WRITTEN REQUEST -
Reproduce nothing but the lines from the start of the material through the line that includes "random.seed(7)", both ends included, and omit every picture.

INFORMATION SHOWN -
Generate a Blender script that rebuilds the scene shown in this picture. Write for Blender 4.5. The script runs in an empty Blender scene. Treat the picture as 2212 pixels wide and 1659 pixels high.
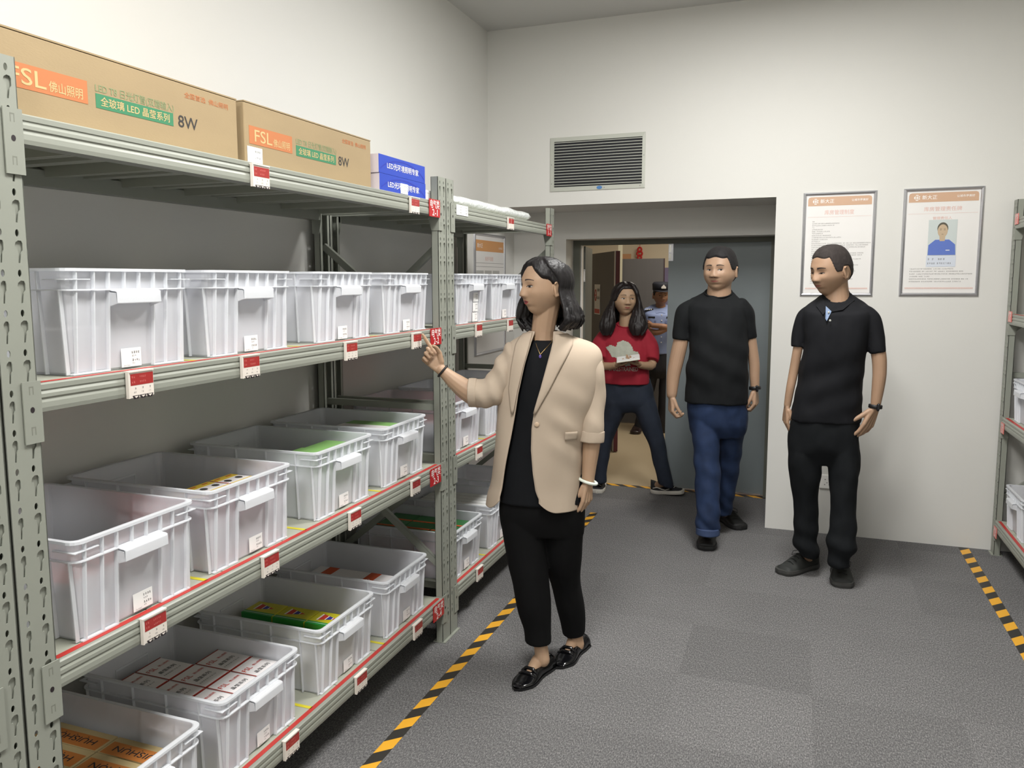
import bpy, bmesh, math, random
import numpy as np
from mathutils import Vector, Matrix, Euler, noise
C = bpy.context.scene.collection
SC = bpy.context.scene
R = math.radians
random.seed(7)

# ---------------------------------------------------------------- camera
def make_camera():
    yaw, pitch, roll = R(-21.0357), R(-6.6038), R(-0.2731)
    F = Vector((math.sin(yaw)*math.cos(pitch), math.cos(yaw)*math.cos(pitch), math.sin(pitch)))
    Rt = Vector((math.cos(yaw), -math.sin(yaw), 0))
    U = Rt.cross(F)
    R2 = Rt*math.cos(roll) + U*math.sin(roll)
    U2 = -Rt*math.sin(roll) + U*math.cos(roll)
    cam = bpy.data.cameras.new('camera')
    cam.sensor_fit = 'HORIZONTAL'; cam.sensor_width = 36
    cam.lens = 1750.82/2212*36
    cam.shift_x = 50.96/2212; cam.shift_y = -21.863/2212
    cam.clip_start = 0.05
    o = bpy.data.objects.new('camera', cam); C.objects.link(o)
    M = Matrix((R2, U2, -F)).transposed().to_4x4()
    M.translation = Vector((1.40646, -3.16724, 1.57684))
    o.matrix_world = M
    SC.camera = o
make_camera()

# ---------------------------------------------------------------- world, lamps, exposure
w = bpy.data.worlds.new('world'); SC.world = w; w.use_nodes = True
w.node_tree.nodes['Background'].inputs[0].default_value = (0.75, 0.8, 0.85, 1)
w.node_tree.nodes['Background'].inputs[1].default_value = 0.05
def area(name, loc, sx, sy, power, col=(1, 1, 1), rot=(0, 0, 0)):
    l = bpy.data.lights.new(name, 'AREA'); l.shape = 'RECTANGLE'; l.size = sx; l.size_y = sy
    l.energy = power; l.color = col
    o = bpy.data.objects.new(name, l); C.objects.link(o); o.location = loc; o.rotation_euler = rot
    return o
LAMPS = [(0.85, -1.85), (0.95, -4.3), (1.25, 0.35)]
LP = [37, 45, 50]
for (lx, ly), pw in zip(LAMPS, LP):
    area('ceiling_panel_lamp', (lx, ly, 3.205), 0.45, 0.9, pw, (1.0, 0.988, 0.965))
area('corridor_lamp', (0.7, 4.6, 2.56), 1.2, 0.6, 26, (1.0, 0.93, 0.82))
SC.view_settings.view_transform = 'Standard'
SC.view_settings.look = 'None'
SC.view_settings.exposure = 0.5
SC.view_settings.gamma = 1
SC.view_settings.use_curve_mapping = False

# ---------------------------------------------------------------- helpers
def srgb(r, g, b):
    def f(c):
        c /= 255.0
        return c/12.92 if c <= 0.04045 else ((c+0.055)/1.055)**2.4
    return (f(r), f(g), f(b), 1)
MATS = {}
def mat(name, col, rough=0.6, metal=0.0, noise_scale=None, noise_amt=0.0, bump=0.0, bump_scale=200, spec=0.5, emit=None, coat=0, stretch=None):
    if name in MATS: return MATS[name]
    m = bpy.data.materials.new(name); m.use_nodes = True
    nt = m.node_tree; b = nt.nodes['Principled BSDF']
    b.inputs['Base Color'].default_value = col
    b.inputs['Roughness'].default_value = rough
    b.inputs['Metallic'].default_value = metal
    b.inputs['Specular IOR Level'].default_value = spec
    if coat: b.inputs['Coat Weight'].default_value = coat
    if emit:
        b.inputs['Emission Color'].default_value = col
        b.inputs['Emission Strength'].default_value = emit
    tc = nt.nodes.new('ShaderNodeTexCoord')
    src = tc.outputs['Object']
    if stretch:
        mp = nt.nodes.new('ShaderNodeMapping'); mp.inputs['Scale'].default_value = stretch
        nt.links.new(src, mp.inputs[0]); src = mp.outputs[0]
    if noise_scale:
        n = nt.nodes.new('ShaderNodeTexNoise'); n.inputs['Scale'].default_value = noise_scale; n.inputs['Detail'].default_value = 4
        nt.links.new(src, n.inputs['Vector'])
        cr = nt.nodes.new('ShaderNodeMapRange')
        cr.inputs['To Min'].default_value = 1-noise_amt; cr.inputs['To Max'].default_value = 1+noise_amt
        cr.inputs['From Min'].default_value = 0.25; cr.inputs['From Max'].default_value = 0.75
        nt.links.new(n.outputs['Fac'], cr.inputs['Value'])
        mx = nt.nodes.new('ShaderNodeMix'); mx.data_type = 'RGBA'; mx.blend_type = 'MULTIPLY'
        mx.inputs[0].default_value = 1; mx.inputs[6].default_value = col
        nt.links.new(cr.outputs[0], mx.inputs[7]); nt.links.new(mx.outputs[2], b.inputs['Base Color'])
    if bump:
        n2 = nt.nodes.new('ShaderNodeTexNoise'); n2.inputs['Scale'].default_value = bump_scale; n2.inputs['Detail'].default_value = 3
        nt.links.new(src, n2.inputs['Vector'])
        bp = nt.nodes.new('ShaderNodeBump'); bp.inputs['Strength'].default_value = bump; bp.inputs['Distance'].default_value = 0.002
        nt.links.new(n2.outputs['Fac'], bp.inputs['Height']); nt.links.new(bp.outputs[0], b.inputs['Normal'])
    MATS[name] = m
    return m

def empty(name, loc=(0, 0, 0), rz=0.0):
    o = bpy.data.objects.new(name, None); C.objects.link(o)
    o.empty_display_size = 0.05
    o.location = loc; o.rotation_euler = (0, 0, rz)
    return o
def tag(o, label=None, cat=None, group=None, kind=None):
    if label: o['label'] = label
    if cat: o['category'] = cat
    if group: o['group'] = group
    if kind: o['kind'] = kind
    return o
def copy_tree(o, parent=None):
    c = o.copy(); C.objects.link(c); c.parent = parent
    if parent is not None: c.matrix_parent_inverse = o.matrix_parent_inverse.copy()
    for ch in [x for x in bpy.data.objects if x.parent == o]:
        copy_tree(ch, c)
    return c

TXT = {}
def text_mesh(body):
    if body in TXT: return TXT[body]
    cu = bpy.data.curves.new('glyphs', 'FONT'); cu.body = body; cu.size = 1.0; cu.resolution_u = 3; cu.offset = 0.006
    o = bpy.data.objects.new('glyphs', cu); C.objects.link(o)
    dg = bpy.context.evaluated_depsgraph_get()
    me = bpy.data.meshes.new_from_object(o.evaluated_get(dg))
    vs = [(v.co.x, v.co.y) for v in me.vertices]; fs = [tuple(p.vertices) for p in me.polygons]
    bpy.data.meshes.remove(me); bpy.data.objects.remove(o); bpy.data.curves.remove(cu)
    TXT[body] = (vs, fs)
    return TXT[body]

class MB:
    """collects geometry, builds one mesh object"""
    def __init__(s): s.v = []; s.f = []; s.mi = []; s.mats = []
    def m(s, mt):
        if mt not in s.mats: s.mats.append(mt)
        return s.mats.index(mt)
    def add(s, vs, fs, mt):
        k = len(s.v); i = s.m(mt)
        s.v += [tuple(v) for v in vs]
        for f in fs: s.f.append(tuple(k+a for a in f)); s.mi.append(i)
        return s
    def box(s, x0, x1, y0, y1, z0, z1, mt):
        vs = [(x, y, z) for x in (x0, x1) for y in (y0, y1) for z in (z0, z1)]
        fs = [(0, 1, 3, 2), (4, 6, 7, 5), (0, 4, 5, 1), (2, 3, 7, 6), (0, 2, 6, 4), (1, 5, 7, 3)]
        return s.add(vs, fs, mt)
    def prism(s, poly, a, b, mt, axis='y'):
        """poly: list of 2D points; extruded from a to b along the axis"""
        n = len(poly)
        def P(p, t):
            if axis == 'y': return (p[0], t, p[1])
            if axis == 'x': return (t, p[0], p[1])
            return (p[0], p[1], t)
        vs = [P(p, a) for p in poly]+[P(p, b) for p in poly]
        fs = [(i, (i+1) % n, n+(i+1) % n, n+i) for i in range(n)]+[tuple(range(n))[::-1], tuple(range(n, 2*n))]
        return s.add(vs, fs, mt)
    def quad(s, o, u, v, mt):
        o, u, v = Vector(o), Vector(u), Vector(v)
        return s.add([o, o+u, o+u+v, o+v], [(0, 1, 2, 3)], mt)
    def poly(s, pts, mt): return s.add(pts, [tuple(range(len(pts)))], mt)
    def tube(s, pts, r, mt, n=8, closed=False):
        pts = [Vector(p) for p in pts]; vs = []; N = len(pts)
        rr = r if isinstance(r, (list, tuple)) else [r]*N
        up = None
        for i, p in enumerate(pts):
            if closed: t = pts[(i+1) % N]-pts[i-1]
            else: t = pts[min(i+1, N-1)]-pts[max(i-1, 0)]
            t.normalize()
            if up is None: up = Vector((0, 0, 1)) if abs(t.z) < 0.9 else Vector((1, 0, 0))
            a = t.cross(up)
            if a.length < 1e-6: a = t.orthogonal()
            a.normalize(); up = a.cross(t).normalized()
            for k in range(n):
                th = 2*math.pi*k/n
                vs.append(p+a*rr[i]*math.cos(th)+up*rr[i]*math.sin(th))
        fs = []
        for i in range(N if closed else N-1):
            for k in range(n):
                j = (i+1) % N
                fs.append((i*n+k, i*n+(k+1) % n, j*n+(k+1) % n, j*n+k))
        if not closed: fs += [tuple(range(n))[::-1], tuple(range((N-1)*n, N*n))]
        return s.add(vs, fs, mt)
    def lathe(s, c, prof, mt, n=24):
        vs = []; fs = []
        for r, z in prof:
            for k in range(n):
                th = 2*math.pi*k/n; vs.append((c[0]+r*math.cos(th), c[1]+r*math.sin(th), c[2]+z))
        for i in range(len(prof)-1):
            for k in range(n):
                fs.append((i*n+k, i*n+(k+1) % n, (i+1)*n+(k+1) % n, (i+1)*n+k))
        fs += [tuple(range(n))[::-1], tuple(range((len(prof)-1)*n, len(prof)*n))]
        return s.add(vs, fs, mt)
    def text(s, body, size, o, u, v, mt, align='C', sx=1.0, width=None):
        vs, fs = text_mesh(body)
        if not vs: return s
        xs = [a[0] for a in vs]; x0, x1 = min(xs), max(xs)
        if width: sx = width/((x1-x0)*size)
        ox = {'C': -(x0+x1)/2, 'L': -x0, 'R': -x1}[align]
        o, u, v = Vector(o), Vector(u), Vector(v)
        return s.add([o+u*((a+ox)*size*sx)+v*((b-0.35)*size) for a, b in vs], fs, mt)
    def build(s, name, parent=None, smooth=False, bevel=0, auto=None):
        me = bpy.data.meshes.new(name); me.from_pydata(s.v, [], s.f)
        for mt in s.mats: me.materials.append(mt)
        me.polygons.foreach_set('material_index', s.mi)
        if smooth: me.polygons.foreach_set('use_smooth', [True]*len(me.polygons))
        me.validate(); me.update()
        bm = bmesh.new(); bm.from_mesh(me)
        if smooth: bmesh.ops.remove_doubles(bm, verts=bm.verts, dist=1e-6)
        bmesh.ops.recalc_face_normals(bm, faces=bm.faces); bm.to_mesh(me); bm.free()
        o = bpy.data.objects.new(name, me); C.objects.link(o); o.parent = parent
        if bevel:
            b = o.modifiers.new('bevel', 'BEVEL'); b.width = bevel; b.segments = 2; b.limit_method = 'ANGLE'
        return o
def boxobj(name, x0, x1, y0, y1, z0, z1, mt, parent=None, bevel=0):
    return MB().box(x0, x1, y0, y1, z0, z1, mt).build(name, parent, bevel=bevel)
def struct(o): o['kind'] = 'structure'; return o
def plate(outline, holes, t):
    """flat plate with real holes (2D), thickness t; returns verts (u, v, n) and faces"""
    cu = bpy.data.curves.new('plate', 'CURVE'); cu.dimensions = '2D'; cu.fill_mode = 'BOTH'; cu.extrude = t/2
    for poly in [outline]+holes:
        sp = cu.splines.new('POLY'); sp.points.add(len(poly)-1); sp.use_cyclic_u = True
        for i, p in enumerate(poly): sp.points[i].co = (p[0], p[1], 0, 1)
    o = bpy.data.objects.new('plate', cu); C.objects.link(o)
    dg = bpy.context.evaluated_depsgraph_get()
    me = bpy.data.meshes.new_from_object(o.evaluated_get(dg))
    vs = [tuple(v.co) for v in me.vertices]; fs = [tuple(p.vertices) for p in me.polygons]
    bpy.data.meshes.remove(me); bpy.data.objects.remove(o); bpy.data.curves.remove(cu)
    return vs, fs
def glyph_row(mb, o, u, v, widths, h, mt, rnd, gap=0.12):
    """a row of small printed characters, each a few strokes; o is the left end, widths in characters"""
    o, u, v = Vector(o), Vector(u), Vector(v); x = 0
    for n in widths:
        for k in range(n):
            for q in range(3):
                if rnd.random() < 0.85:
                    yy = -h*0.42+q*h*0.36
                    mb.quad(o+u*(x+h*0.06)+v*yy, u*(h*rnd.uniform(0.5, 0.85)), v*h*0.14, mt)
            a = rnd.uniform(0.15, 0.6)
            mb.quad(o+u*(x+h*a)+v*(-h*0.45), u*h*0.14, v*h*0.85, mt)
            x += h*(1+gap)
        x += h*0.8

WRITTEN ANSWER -
Generate a Blender script that rebuilds the scene shown in this picture. Write for Blender 4.5. The script runs in an empty Blender scene. Treat the picture as 2212 pixels wide and 1659 pixels high.
import bpy, bmesh, math, random
import numpy as np
from mathutils import Vector, Matrix, Euler, noise
C = bpy.context.scene.collection
SC = bpy.context.scene
R = math.radians
random.seed(7)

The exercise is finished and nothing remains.